I'll reiterate that I do think even GT people use that brainstorm/organize/draft/copy edit process, Grin. Really, they do! It's just that they do those steps in their heads, or they do them so fast that people on the outside don't recognize them, or they have such an innate sense of mechanics (or organization or whatever) that they don't appear to have to do much/anything in that step.

But I have NEVER seen a person whose writing doesn't go through the brainstorm/organize/draft/copy edit process in SOME fashion and come out better on the other side with the writer feeling better about the process.

By the time I sit down to write a paper, I have done the brainstorming and organizing in my head, but I've done it, so I don't have to revise much/at all. And I have a good sense of mechanics, so I rarely need to edit much. I used to write my 5-page argument papers for my philosophy classes in the 30-60 minutes before class and get A+s on them. And that was on an old electric typewriter, not a computer! So no editing that didn't involve white-out!

But as complexity increases--and it increased for me in graduate school--the process and time to use the process becomes more important.
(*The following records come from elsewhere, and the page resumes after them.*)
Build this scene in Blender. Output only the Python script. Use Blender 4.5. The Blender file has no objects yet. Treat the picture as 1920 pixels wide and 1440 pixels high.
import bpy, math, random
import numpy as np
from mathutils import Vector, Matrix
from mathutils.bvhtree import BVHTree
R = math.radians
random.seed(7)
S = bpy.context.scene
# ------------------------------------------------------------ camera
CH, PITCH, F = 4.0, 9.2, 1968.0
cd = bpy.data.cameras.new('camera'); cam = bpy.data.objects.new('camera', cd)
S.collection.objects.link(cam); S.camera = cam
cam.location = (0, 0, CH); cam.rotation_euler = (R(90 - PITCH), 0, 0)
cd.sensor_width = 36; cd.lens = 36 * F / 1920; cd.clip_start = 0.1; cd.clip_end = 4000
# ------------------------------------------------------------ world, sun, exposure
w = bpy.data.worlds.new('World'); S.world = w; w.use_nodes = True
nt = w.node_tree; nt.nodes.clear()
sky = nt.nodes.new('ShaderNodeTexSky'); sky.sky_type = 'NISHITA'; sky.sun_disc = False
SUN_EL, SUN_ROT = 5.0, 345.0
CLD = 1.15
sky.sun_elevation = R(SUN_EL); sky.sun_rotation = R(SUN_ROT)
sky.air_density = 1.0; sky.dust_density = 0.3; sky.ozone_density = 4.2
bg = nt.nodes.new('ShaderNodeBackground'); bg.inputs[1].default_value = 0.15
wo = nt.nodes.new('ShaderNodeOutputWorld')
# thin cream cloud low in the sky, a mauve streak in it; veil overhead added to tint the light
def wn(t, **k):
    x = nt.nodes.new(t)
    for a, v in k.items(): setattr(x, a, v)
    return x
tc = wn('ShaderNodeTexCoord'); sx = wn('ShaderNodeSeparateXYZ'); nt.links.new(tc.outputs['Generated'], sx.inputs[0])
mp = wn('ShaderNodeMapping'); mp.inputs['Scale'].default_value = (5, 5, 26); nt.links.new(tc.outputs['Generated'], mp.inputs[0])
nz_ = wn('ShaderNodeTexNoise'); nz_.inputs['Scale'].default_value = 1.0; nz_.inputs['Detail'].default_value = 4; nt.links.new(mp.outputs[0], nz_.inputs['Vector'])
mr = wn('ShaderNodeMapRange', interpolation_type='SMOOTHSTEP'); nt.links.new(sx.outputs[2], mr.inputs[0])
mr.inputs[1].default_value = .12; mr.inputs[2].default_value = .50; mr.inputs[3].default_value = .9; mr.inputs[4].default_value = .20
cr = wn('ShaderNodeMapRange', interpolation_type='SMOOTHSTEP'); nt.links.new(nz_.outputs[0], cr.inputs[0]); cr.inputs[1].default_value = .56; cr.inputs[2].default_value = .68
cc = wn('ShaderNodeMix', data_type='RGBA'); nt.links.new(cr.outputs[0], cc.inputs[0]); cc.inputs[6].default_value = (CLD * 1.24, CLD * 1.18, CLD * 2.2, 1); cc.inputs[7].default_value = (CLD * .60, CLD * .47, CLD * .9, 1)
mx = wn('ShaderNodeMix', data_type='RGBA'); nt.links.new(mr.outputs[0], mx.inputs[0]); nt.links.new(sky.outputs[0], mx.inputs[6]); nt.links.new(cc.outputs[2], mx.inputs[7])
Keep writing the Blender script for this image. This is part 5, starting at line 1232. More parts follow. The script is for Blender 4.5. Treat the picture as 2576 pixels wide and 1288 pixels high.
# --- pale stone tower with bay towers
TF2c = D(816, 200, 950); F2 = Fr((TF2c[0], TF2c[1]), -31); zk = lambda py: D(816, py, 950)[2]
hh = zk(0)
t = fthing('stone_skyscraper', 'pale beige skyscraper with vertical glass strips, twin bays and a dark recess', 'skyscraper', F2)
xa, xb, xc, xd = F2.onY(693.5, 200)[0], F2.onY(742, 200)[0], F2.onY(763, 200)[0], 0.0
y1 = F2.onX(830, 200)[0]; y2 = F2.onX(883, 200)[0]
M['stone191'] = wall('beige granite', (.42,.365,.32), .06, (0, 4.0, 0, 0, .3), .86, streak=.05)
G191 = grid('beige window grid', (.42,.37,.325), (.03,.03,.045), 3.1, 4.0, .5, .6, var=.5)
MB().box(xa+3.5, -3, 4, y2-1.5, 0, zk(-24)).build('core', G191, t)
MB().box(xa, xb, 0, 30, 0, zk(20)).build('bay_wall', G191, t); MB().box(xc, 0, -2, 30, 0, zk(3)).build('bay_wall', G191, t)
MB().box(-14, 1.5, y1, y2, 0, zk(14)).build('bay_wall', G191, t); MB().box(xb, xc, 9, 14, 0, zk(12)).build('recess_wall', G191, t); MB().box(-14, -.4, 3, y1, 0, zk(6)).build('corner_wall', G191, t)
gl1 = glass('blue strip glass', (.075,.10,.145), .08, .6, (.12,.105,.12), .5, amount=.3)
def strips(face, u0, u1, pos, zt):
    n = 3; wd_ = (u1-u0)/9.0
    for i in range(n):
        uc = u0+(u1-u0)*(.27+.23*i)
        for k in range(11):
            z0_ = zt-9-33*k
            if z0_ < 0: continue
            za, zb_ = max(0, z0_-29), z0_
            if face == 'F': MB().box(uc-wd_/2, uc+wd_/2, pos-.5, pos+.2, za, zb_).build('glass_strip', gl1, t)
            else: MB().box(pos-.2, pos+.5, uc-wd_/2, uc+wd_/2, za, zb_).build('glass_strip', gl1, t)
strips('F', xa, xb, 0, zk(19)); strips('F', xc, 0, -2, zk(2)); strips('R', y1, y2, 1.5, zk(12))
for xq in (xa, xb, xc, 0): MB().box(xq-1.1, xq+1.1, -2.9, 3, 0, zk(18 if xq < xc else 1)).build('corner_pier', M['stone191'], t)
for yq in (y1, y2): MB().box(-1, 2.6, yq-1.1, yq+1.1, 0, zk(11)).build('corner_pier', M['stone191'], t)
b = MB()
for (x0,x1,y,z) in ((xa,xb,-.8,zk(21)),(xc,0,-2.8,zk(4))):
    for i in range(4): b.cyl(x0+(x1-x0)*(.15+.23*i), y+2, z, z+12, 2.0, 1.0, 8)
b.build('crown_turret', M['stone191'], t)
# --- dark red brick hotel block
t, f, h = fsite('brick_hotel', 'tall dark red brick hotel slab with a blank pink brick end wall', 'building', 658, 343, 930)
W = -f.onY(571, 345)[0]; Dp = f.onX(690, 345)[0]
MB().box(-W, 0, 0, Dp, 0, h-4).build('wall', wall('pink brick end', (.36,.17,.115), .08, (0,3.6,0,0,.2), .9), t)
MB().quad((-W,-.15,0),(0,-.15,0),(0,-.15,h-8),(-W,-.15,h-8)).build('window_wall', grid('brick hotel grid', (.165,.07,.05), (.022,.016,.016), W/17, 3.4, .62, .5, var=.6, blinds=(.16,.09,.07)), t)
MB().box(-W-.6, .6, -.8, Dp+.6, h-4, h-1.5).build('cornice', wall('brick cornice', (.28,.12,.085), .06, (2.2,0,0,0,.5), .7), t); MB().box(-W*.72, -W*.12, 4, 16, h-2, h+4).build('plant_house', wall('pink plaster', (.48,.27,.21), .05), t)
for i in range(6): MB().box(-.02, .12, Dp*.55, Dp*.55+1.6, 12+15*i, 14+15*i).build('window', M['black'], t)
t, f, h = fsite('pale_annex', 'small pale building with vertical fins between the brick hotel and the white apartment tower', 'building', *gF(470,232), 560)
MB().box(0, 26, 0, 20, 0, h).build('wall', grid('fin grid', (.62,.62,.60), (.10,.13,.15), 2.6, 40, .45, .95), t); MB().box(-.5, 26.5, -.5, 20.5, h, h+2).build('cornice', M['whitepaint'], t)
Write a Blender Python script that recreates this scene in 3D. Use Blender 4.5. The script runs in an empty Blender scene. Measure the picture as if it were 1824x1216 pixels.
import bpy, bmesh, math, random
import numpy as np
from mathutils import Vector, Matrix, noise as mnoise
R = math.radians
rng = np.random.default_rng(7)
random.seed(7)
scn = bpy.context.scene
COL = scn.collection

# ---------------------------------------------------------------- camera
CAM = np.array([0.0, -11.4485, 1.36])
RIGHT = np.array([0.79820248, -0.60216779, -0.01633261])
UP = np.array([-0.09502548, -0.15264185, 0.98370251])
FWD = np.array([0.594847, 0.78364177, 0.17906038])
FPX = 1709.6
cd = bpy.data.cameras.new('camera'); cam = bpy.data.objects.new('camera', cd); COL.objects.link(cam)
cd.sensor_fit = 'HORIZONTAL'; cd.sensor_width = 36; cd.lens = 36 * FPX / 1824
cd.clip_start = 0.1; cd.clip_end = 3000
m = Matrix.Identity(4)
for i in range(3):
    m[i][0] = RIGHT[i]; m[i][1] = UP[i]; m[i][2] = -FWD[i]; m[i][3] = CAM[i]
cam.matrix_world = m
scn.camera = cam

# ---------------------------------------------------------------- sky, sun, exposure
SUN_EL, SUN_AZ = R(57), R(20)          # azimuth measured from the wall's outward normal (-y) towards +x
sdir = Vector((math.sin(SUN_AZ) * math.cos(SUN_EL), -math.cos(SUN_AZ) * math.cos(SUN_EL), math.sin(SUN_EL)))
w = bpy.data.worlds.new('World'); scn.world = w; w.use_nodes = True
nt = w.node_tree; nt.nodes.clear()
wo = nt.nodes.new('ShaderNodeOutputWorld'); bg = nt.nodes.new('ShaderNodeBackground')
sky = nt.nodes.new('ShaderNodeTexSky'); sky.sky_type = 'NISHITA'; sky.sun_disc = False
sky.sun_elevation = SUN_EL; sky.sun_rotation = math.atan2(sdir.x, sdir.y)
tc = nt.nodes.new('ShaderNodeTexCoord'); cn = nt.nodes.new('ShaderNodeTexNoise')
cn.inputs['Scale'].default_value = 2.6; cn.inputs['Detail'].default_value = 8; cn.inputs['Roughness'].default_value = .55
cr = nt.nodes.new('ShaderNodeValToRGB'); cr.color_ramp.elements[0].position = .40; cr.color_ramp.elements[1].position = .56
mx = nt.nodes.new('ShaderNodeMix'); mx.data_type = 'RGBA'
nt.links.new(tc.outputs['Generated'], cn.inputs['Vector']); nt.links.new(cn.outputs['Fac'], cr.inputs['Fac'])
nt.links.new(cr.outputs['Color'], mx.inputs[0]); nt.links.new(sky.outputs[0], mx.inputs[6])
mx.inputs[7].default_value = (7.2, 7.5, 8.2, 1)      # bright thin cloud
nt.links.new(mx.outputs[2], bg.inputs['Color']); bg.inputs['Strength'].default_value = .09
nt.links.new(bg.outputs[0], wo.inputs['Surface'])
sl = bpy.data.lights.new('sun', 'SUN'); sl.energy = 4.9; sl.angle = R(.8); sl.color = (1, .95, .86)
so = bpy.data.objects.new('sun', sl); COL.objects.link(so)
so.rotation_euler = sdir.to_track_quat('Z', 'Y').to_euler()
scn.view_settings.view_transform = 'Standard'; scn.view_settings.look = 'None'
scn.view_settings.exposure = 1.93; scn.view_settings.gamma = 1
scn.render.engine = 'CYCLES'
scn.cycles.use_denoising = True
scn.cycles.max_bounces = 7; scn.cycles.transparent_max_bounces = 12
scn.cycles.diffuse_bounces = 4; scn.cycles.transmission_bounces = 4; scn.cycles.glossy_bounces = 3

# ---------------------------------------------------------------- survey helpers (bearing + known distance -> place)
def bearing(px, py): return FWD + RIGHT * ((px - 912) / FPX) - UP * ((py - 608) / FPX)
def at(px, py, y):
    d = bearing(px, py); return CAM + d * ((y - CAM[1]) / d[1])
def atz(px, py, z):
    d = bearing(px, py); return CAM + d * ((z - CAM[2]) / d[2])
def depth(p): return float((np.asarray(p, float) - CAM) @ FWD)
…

I recommend against viewing a person's going through the process in an abbreviated way or in a less than typical manner as meaning that the brainstorm/organize/draft/copy edit process is "an ND way of teaching writing." I disagree with that characterization. I believe strongly that this series of steps is the way the writing process works. Period. You must start with ideas (or start with a specific example and use that to develop the ideas, but it amounts to the same thing) and move to the mechanics to be effective.